**Task instructions**
Select all lines holding the word "script" from the entries that follow.

===============

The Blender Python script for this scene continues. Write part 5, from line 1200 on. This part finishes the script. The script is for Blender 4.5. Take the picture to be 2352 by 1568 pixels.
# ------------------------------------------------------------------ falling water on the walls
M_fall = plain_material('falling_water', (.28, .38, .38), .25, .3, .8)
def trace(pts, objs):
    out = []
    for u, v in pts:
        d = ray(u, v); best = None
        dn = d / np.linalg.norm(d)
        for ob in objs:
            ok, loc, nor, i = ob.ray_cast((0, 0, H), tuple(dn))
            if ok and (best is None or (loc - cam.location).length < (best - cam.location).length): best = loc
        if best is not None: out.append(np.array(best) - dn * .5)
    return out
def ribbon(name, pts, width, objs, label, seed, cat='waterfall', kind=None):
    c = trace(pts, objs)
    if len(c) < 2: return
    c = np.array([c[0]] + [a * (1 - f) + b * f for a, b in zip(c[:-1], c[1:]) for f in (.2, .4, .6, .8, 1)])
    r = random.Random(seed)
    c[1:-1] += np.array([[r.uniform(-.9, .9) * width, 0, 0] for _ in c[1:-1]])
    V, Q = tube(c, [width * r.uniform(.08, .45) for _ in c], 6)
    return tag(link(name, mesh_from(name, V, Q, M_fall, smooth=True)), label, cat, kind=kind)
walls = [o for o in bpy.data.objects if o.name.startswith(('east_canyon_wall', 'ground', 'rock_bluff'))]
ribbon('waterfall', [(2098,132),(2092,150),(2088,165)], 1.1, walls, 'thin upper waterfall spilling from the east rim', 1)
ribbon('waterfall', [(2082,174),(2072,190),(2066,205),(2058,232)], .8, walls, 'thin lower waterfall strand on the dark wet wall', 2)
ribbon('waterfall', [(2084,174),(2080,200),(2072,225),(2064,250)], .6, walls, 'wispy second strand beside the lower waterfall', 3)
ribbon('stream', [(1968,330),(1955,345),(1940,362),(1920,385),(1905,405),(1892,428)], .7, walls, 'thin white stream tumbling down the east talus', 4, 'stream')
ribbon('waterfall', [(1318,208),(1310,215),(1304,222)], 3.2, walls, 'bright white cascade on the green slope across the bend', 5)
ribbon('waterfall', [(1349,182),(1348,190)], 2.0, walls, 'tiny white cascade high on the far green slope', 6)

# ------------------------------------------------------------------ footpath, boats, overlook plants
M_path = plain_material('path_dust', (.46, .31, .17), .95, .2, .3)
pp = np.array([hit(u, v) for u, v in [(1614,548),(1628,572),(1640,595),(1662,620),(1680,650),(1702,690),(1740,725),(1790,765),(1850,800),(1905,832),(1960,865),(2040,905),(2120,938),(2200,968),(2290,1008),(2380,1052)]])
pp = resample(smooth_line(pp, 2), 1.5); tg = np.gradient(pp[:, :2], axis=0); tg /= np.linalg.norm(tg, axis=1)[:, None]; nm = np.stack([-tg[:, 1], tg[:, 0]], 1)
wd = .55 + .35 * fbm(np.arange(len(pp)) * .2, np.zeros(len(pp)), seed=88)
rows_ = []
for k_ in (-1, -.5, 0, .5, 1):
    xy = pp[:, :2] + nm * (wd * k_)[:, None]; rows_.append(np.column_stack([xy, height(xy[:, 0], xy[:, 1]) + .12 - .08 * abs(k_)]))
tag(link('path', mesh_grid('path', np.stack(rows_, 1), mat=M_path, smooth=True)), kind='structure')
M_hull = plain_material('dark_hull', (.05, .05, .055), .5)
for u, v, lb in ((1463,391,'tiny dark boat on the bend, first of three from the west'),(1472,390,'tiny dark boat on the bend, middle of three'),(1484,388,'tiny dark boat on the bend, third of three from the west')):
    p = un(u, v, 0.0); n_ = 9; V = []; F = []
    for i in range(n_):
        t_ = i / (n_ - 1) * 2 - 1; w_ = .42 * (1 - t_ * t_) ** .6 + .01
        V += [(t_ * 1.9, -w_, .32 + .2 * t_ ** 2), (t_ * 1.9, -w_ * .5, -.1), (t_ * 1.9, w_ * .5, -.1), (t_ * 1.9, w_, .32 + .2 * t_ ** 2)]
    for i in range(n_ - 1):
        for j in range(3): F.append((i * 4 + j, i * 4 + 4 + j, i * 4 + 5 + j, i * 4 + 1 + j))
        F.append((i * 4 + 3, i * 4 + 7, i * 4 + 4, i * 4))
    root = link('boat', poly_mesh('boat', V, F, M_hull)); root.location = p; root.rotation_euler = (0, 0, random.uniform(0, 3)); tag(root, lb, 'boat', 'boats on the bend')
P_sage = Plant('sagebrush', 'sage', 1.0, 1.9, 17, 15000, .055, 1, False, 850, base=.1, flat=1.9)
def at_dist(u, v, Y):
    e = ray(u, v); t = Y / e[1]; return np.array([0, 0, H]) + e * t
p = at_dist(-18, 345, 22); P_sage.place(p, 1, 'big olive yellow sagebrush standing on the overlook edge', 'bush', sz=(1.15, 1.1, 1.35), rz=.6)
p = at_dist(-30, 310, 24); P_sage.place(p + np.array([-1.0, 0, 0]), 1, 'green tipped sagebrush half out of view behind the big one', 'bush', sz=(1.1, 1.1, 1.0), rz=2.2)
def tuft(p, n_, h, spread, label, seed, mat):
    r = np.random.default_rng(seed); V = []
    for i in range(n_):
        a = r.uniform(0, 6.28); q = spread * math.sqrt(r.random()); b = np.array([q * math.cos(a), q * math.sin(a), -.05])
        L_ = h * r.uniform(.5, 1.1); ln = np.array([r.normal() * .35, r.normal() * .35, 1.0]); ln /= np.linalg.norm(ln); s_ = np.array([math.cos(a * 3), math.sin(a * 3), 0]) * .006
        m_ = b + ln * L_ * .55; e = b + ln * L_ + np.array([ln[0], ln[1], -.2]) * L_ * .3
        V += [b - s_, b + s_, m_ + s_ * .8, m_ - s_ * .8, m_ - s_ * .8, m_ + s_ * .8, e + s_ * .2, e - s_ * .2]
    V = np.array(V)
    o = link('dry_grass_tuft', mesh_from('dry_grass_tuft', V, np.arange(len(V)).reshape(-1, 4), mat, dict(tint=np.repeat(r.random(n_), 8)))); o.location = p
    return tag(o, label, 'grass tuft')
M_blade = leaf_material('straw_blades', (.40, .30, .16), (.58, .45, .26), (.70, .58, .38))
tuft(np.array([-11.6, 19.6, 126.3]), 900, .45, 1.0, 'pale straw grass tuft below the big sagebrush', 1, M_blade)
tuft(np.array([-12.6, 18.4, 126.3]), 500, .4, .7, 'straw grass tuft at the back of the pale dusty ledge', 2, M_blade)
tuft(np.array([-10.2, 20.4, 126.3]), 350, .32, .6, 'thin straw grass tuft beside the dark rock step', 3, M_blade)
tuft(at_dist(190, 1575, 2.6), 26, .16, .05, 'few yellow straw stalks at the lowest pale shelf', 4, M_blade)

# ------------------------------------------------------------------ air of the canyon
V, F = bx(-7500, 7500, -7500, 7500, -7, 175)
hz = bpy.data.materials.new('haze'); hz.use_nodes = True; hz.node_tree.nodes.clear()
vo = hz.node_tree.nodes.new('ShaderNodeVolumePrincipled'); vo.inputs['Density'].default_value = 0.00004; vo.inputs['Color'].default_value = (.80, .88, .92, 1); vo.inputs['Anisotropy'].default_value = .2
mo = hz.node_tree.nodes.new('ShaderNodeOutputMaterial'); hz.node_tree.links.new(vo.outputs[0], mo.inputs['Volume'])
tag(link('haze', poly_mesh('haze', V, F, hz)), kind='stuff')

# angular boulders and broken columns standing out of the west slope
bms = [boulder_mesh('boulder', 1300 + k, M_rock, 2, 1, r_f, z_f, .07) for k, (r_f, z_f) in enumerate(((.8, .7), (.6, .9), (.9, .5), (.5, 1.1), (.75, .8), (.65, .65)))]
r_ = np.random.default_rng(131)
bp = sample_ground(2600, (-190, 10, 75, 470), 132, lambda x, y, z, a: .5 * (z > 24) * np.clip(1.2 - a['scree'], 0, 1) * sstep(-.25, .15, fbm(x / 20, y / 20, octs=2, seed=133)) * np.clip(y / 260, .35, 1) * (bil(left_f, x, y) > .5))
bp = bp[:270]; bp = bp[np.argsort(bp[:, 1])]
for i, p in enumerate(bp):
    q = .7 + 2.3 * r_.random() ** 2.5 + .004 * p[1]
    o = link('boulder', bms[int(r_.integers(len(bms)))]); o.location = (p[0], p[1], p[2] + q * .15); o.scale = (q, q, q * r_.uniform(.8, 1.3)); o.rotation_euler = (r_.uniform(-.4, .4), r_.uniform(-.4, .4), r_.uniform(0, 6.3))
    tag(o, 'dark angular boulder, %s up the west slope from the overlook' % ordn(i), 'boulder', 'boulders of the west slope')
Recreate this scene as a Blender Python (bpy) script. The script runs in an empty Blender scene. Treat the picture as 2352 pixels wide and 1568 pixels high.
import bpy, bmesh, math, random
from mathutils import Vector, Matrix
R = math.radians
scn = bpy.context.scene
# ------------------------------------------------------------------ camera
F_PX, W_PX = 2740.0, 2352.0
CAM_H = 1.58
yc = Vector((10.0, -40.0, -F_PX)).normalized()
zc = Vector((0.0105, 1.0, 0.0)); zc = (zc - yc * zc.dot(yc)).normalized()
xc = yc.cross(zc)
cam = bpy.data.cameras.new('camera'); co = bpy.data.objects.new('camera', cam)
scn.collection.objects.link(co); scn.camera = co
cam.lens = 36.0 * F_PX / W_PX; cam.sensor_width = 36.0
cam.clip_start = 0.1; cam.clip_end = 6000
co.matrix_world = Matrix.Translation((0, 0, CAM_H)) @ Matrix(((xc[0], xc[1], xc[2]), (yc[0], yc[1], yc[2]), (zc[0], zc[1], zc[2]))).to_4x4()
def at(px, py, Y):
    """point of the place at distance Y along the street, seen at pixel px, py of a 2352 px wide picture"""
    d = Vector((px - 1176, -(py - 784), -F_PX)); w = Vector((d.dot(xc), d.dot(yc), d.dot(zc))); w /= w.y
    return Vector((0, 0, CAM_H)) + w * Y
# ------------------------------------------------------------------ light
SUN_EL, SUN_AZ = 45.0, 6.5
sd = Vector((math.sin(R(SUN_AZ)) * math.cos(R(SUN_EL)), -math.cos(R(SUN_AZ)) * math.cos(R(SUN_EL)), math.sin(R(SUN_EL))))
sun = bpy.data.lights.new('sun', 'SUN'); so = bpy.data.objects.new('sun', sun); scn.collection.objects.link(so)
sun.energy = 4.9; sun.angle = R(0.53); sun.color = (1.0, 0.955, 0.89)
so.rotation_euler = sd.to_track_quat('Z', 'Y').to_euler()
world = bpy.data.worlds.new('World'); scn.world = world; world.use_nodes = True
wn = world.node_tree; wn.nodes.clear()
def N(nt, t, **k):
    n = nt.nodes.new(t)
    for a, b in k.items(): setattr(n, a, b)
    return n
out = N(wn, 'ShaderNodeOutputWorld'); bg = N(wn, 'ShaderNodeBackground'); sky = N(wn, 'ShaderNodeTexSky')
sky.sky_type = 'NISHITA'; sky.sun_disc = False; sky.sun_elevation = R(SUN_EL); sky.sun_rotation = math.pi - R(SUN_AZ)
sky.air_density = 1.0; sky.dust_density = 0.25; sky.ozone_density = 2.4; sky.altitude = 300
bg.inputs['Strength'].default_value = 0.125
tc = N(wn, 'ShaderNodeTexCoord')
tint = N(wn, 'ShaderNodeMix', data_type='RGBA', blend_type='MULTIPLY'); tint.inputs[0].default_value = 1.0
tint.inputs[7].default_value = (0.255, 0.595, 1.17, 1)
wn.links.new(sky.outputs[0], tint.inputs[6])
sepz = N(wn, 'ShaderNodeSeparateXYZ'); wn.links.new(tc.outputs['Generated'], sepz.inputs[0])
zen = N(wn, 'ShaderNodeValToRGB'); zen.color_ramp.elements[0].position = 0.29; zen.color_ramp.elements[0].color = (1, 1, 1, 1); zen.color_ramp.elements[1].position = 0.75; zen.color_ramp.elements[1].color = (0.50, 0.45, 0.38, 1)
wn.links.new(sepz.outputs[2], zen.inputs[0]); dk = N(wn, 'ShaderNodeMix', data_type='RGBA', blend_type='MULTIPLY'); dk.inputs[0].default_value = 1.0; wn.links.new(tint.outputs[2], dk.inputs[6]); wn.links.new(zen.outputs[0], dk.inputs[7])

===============

**Exercise solution**
The Blender Python script for this scene continues. Write part 5, from line 1200 on. This part finishes the script. The script is for Blender 4.5. Take the picture to be 2352 by 1568 pixels.
Recreate this scene as a Blender Python (bpy) script. The script runs in an empty Blender scene. Treat the picture as 2352 pixels wide and 1568 pixels high.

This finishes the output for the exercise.